Как переносить стихи на бумагу, Лафлину показал Уильям Карлос Уильямс. Прежняя ритмическая система, чувствовал Уильямс, более не пригодна для демократического народа. Уитмен писал естественными разговорными фразами, но Уитмен был силой природы, сродни погоде. А случайному ироническому комментатору необходим аккуратный прямоугольник фраз, ровно очерченный на странице, где каждая строка — сама по себе событие. Забудьте о пунктуации: у греков и римлян ее не было, да и Аполлинер без нее обходился. Так мистер Лафлин изобрел свою собственную разновидность стихотворения — одновременно очень старую и очень новую. Форма его достаточно универсальна для любого сюжета: любовных романов, воспоминаний о детстве, путешествий, политики.
Стиль его прозрачен, как вымытое оконное стекло. Его ум (та его часть, что сочиняет стихи) — волшебный чердак, набитый книгами, образами, людьми, голосами.
Мир раньше проводил разграничительную черту между людьми культурными и неграмотными. Эта демаркационная линия, неудержимо нестойкая с начала нынешнего [XX] века (настолько, что преподаватели, не знающие ни слова по-итальянски, преподают Данте общаговским красоткам, взращенным на телевизионных мыльных операх), теперь полностью рассосалась. Со всей своей зоркостью и восхитительным чувством юмора Лафлин, в первую очередь — человек культуры, а сердце, так сильно и горячо бьющееся в его стихах, влюблено во все наследие прошлого.
Прошлое же прошло, умерло, лишилось смысла, если в нем не поддерживать жизнь (оно поддерживает жизнь в нас), продолжая его. Если мы когда-либо окажемся в таком времени, когда вынуждены будем говорить, что раньше существовал тот тип поэзии, который назывался эпиграммой, и его писали веселые греки и римляне, то наше культурное наследие (то есть, разум человеческой расы) в самом деле будет утрачено.
Однако этого пока не случилось. В Джеймсе Лафлине мы имеем весьма ироничного римского поэта и весьма скабрезного — греческого. Что не означает, будто он кого-то имитирует или предлагает гипсовые слепки антиквариата. Он — самый молодой и самый современный поэт из ныне пишущих в Соединенных Штатах.

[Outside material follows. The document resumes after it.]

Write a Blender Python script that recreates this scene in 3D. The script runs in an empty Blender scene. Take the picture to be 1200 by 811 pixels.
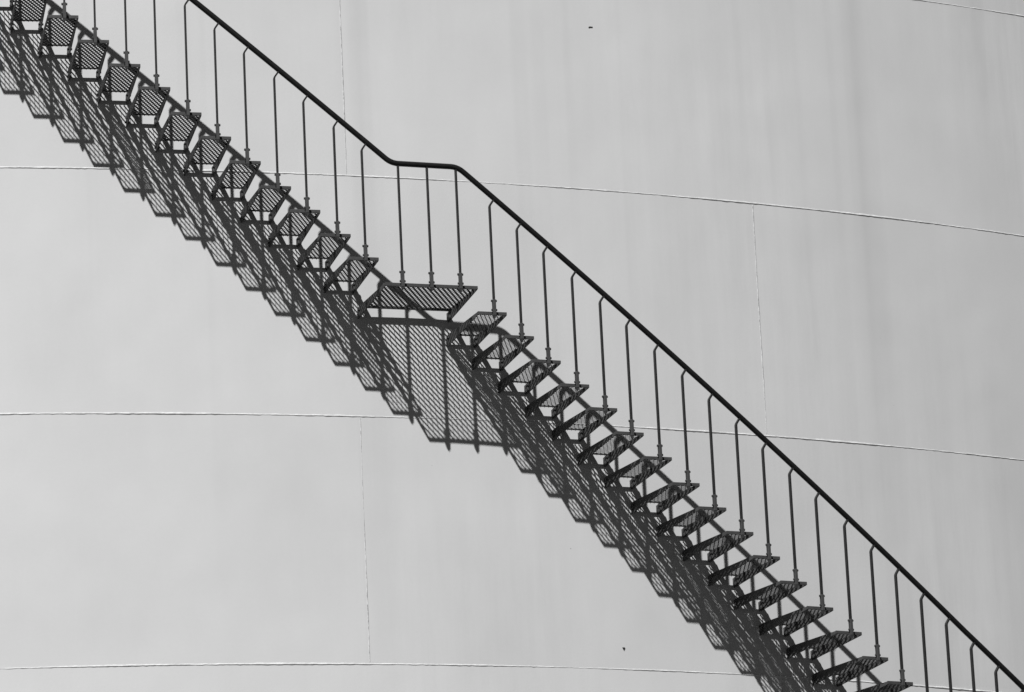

Он — настоящий.
Несколько десятков лет назад, в пылу одного из тех разговоров, которые в один миг склоняются к обсуждению астмы Пруста, а в следующий — к размеру плиток шоколада в наши безнравственные времена, Стэн Брекидж, самый верный опекун кинорежиссеров, спросил меня, знаю ли я что-нибудь о собаке Перголези.
— Слыхом не слыхивал, — уверенно сообщил я, добавив, что и не ведал о наличии у него собаки. — Что ж особенного в собаке Перголези?
— Тут-то, — ответил он, — и кроется тайна.
Перед этим разговором Брекидж снимал фильм, режиссером которого был Джозеф Корнелл, эксцентричный художник, расставлявший избранные предметы в неглубоких коробочках, создавая захватывающе дивный, отчасти сюрреалистический, отчасти доморощенно-американский тип искусства. Всю свою сознательную жизнь он провел чуть ли не в полном затворничестве на бульваре Утопия в городке Флашинг, штат Нью-Йорк, перебирал в своих коробках вырезки и разрозненные предметы, чтобы сложилась волшебная комбинация вещей — пластиковый попугай из «Вулвортса», карта звездного неба, глиняная трубка, греческая почтовая марка — и размещал в рамке.
Он также делал коллажи и то, что можно назвать скульпторами — вроде кукол на постели из веточек; а еще — фильмы. Для фильмов ему нужен был оператор: так на бульваре Утопия и появился Брекидж. Они отлично сошлись — два гения, изобретающие странную поэзию образов (викторианская золоченая лепнина, лампы-вентиляторы, угрюмые комнаты с меланхолическими окнами). Брекидж был очарован робким, эрудированным Корнеллом, увлекавшимся, среди прочего, составлением пухлых досье на французских балерин прошлого века, учением Мэри Бэйкер Эдди и безделушками всех эпох и континентов.